The Prayer of Worship - Paul and Silas  
  The Prayer of Worship
 Paul and Silas


 

In the 16th chapter of Acts is the story about Paul and Silas in Philippi.  We read about their arrest, how they were beaten and thrown into prison and the jailer being commanded to guard them carefully. "Upon receiving such orders, he put them in the inner cell and fastened their feet in the stocks."  The 25th verse is the one to take note of. "About midnight Paul and Silas were praying and singing hymns TO God."  They didn't sing praises to one another, they sang praises to God.

And notice something else.   The Bible says, "the other prisoners were listening to them."  They weren't quiet about this.
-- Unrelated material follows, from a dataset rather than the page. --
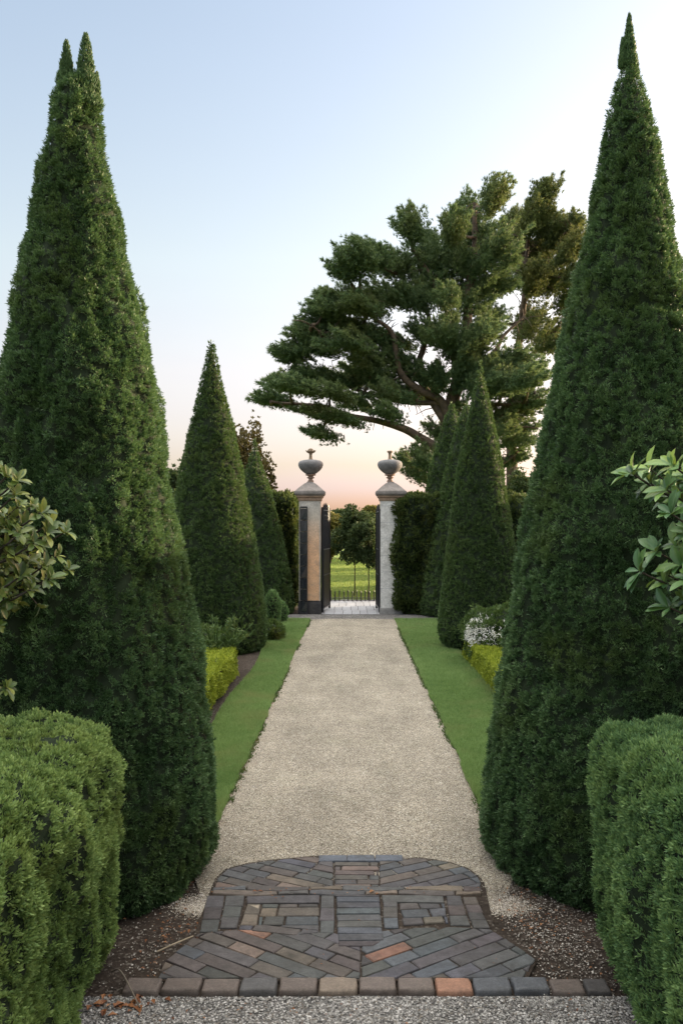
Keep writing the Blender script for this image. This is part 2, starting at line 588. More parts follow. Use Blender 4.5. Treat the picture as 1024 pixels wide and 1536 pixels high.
M['pebble'] = tinted('loose_pebbles', .8, 40, .8, 1.1, .0005, .25)
g = Geo()
n = 26000
P = np.stack([RNG.uniform(-1.35, 1.35, n), RNG.uniform(2.6, 3.125, n), np.full(n, .006)], 1)
pebbles(g, P, RNG.uniform(.0025, .0062, n), [(.12, .115, .11), (.2, .19, .18), (.3, .29, .27), (.42, .4, .38), (.16, .14, .12)])
n = 26000
Y = 1 / (1 / 4.05 + RNG.random(n) * (1 / 9 - 1 / 4.05))
P = np.stack([RNG.uniform(PL, PR, n), Y, np.full(n, .013)], 1)
pebbles(g, P, RNG.uniform(.0013, .003, n), [(.2, .17, .13), (.36, .31, .25), (.5, .45, .38), (.28, .24, .19), (.6, .56, .5)])
for sx_ in (-1, 1):
    k = 3200
    P = np.stack([sx_ * np.abs(RNG.normal(.68, .055, k)), RNG.normal(3.885, .05, k), np.full(k, .002)], 1)
    pebbles(g, P, RNG.uniform(.0018, .0042, k), [(.2, .17, .13), (.36, .31, .25), (.5, .45, .38), (.28, .24, .19), (.6, .56, .5)])
# grit spilled over the beds beside the paving
for (cx, cy, sx, sy, k) in ((.83, 3.55, .13, .25, 2600), (-.84, 3.45, .10, .2, 500), (-.3, 4.06, .16, .022, 1500), (.4, 4.06, .16, .022, 1700), (.68, 3.92, .10, .05, 700), (-.66, 3.94, .10, .05, 500)):
    P = np.stack([RNG.normal(cx, sx, k), RNG.normal(cy, sy, k), np.full(k, .004)], 1)
    P[:, 2] = np.where((np.abs(P[:, 0]) < .6) & (P[:, 1] < 4.04), .020, .004)
    P = P[(P[:, 1] > 3.12) & ((np.abs(P[:, 0]) > .64) | (P[:, 1] > 4.0))]
    pebbles(g, P, RNG.uniform(.002, .0048, len(P)), [(.10, .085, .07), (.16, .13, .11), (.26, .23, .20), (.42, .39, .35)])
tag(g.build('loose_gravel', M['pebble']), kind='stuff')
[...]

I think that there is a significance here in that this 'singing hymns' is tied on to the prayer.  It says, "they were praying and...."   "And" links  'singing hymns' onto the praying.  I doubt they were petitioning God for anything in their prayer. They were worshipping God.  They were probably thanking God for the privilege of suffering for His name.

I believe that what Paul wrote to the church at Philippi bears this theory out for he says in Philippians 1:29, "For it has been granted to you on behalf of Christ not only to believe on him, but also to suffer for Him, since you are going through the same struggle you saw I had, and now hear I still have."
All of the disciples had this attitude about suffering.  James 1:2&3 says, Consider it pure joy my brothers, whenever you face trials of many kinds, because you know that the testing of your faith develops perseverance."

I believe we can learn something here from Paul and Silas if we'd listen.  After all, they were in trouble, right?  Their backs were bleeding and they were hurting physically.  They were in jail, their feet were in stocks and it was midnight.  Paul and Silas were in jail, but they didn't let the jail get into them.  The difference in attitude makes a lot of difference.  How we look at the situation makes all the difference in the world in how we come out, or whether we get out at all or not.

In the 24th chapter of Luke you'll notice something about these early disciples.  When Jesus took them out as far as Bethany He blessed them and was taken up to heaven.  The disciples worshipped Him and returned to Jerusalem.  This was a characteristic of theirs.

Again in the 2nd chapter of Acts verses 46 & 47 says, "Everyday they continued to meet together in the temple courts.  They broke bread in their homes and ate together with glad and sincere hearts, praising God and enjoying the favor of all the people.  And the Lord added to their number daily those who were being saved."

Again in the 5th chapter of Acts verse 42 says "Day after day...."  With them this wasn't something that happened once in a great while.  They were continually in the temple praising and blessing God.  This prayer of worship should be a continual thing with us.

Back to the 16th chapter of Acts.....notice what happened while Paul and Silas were praising God.  Verse 26 says, "Suddenly, there was such a violent earthquake that the foundations of the prison were shaken.  At once all the prison doors flew open, and everybody's chains came loose."  The end result of this worship, and maybe the most significant thing that happened, was not the earthquake, and the prisoners chains coming loose, but the jailer and his family were saved.  That's the power of the prayer of worship.